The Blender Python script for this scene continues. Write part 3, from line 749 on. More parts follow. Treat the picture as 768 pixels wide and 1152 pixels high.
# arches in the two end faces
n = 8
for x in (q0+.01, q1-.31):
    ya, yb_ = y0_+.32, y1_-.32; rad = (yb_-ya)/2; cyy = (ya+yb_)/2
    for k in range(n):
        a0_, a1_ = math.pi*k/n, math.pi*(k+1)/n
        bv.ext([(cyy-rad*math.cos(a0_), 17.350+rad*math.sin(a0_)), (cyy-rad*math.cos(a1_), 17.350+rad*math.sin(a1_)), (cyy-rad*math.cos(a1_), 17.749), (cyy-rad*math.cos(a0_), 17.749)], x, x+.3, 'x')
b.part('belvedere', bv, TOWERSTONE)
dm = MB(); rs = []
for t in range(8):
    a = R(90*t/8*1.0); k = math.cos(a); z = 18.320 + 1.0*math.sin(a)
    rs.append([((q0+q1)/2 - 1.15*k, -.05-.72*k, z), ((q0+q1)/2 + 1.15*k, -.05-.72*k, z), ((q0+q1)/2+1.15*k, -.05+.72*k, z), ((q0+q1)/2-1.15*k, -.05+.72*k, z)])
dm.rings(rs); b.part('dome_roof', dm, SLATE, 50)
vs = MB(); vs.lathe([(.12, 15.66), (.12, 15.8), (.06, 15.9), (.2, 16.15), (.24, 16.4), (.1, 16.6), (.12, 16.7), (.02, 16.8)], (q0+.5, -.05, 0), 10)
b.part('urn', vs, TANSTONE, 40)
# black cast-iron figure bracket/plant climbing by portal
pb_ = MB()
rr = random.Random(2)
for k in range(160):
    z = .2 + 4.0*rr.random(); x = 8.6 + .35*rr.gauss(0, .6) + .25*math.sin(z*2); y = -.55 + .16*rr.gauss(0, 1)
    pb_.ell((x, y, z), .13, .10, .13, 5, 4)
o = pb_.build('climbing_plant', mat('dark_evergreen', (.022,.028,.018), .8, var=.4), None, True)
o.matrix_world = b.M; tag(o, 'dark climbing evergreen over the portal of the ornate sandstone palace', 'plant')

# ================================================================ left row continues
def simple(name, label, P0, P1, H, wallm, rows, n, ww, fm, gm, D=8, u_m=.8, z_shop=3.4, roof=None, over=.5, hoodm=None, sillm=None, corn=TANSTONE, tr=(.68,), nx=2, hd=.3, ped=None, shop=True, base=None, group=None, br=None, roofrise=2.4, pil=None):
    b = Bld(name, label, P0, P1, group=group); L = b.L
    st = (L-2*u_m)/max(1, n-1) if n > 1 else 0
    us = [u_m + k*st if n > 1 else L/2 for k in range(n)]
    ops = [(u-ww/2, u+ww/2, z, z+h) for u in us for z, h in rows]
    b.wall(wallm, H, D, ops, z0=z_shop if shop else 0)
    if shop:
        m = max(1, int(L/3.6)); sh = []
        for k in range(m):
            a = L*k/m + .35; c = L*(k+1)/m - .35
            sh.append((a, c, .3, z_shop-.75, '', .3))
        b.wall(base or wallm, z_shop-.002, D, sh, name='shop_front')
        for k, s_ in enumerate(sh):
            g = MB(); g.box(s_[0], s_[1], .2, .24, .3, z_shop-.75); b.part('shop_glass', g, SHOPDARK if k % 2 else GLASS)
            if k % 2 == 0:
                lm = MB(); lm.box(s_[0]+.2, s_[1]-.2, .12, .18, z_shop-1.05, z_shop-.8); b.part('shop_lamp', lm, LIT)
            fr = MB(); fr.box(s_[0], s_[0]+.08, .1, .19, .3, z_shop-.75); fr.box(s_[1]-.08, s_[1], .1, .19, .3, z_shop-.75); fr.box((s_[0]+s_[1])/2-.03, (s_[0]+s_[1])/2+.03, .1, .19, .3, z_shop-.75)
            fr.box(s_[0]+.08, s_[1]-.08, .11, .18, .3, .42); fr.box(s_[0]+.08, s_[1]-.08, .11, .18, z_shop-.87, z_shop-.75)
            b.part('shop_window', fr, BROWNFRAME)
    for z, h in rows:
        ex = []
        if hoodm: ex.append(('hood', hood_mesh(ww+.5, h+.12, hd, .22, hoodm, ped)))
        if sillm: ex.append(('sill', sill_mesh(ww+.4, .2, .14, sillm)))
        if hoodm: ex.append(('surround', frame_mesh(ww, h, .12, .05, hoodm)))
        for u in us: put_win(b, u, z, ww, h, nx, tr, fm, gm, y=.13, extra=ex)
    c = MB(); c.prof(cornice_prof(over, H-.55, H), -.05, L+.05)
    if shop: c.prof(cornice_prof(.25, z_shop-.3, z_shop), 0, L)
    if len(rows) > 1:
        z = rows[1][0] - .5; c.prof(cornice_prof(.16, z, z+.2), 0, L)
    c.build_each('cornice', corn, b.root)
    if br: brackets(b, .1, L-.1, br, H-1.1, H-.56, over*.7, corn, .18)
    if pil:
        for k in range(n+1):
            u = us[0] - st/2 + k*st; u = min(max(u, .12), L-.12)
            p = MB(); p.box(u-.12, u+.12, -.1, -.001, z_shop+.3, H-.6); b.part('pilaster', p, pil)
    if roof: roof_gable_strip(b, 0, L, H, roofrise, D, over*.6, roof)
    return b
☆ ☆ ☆
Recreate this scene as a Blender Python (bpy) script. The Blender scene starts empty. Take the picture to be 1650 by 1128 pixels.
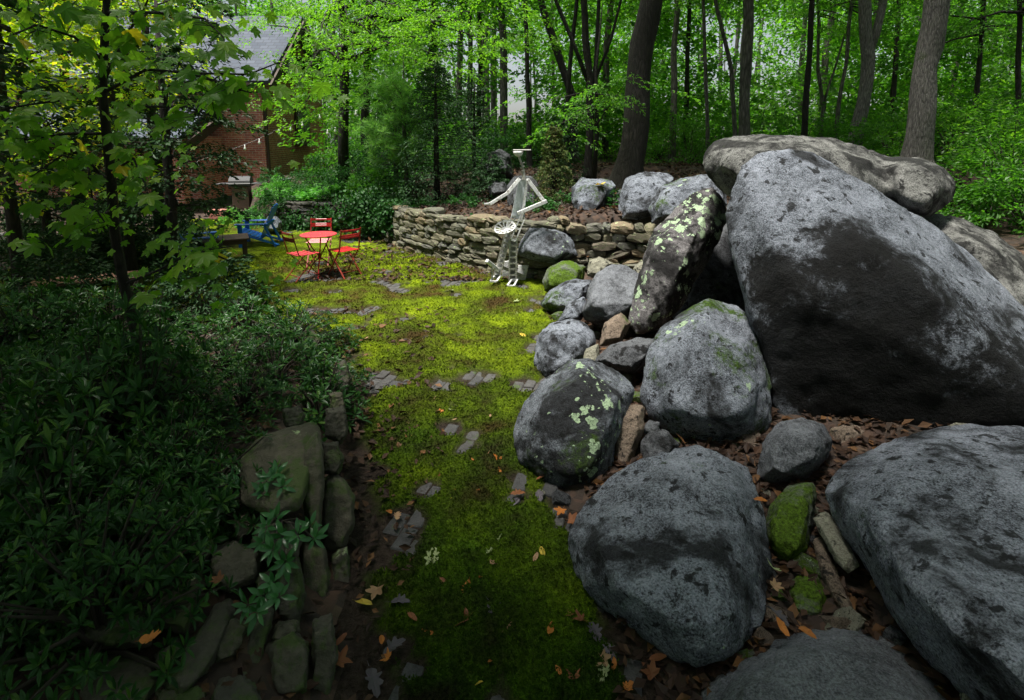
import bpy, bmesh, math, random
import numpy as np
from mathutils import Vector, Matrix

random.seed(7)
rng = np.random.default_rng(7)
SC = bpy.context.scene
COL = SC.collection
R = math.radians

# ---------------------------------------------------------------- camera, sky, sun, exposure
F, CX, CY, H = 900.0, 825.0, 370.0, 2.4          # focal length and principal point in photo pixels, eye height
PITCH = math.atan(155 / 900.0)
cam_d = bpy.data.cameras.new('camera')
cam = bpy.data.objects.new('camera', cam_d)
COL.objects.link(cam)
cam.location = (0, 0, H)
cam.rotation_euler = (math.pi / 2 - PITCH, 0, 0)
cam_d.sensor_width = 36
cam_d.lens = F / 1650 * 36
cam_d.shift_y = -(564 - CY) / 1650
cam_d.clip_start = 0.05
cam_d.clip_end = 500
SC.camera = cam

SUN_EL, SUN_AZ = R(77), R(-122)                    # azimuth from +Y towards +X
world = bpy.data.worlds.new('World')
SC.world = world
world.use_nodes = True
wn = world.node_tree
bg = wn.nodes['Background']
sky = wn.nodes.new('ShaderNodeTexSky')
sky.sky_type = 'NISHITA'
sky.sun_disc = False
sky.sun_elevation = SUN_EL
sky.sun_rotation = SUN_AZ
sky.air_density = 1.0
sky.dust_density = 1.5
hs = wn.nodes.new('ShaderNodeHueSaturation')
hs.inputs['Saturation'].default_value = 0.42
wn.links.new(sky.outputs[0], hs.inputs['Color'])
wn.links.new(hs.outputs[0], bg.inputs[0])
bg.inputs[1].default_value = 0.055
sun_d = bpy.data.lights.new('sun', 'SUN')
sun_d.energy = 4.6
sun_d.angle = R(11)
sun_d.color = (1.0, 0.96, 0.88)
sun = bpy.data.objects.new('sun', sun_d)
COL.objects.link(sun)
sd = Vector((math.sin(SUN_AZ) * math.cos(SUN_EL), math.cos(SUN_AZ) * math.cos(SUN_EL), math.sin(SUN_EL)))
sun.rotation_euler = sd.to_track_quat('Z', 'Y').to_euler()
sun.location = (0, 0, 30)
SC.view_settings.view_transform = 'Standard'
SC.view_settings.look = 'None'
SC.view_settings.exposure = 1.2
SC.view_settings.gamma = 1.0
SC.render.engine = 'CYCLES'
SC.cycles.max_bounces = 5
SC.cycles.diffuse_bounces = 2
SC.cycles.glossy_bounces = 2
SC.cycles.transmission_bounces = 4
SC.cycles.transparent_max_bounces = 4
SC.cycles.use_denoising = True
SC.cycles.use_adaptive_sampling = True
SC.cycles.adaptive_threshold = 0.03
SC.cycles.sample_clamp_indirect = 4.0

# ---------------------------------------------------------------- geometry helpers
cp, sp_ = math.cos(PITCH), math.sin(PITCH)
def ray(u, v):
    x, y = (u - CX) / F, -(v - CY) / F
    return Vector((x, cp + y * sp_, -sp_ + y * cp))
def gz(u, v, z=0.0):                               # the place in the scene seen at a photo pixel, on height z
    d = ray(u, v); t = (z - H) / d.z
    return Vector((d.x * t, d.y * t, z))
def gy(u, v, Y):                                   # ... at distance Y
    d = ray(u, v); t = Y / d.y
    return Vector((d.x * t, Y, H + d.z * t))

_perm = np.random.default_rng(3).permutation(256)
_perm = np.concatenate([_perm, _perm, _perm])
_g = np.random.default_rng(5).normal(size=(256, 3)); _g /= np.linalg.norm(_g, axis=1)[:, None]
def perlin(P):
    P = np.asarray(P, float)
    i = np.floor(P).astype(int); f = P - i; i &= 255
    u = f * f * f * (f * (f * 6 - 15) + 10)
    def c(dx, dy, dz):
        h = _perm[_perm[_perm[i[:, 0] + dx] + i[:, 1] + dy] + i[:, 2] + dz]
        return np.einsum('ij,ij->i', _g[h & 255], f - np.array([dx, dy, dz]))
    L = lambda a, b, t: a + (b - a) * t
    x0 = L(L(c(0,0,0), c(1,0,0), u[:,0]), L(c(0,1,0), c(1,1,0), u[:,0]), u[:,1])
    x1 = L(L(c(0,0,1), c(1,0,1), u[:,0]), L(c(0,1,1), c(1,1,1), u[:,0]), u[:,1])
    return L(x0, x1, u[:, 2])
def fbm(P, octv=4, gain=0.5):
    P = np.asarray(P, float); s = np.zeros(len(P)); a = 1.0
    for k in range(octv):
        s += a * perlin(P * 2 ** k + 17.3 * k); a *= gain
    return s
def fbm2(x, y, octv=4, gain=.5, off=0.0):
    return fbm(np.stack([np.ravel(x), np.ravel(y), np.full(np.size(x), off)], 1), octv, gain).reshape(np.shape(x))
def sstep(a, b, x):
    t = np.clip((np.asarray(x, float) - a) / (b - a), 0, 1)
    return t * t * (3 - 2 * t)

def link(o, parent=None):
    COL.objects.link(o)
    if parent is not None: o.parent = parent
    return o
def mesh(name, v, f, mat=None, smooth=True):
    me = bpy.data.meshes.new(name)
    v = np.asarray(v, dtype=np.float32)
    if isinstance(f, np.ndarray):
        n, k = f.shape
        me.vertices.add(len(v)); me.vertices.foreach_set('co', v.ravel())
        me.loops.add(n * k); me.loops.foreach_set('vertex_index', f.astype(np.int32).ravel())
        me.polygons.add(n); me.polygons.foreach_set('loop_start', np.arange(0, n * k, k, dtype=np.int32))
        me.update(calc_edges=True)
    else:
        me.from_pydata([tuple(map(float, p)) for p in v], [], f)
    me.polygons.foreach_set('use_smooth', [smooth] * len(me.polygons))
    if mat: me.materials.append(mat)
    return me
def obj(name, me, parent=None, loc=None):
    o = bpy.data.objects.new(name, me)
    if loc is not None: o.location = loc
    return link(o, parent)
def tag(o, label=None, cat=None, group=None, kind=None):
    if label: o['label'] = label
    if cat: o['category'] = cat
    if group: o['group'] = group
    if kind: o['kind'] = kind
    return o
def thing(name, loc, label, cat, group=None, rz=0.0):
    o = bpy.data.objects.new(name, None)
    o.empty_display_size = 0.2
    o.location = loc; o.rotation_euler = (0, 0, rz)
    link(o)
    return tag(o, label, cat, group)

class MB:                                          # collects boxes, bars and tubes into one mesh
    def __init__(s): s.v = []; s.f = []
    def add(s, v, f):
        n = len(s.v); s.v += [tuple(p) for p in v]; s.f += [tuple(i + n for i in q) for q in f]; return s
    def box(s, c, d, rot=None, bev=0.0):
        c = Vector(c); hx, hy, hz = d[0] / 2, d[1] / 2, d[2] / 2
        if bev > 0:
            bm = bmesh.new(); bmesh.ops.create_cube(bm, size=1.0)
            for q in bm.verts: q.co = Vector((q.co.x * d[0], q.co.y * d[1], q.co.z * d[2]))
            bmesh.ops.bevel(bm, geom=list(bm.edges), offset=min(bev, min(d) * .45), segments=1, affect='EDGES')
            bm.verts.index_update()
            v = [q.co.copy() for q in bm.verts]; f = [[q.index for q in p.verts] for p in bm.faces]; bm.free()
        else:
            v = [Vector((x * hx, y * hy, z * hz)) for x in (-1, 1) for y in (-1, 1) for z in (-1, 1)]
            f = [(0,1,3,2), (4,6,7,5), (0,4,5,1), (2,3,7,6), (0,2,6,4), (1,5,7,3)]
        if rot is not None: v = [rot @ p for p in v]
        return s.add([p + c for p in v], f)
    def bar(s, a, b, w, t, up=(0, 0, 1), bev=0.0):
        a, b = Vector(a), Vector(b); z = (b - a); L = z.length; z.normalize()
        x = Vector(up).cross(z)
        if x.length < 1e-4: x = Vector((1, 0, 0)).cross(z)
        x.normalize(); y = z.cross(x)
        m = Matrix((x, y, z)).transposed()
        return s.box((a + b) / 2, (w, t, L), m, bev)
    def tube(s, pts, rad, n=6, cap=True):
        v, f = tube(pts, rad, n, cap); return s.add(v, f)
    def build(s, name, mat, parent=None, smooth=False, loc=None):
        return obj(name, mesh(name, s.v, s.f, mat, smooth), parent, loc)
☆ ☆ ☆
**What the exercise asks:**
What's needed is an exact copy of the records above from the line containing "Recreate this scene" down to the line containing "R = math.radians", both included, without any pictures.

**Task result:**
Recreate this scene as a Blender Python (bpy) script. The Blender scene starts empty. Take the picture to be 1650 by 1128 pixels.
import bpy, bmesh, math, random
import numpy as np
from mathutils import Vector, Matrix

random.seed(7)
rng = np.random.default_rng(7)
SC = bpy.context.scene
COL = SC.collection
R = math.radians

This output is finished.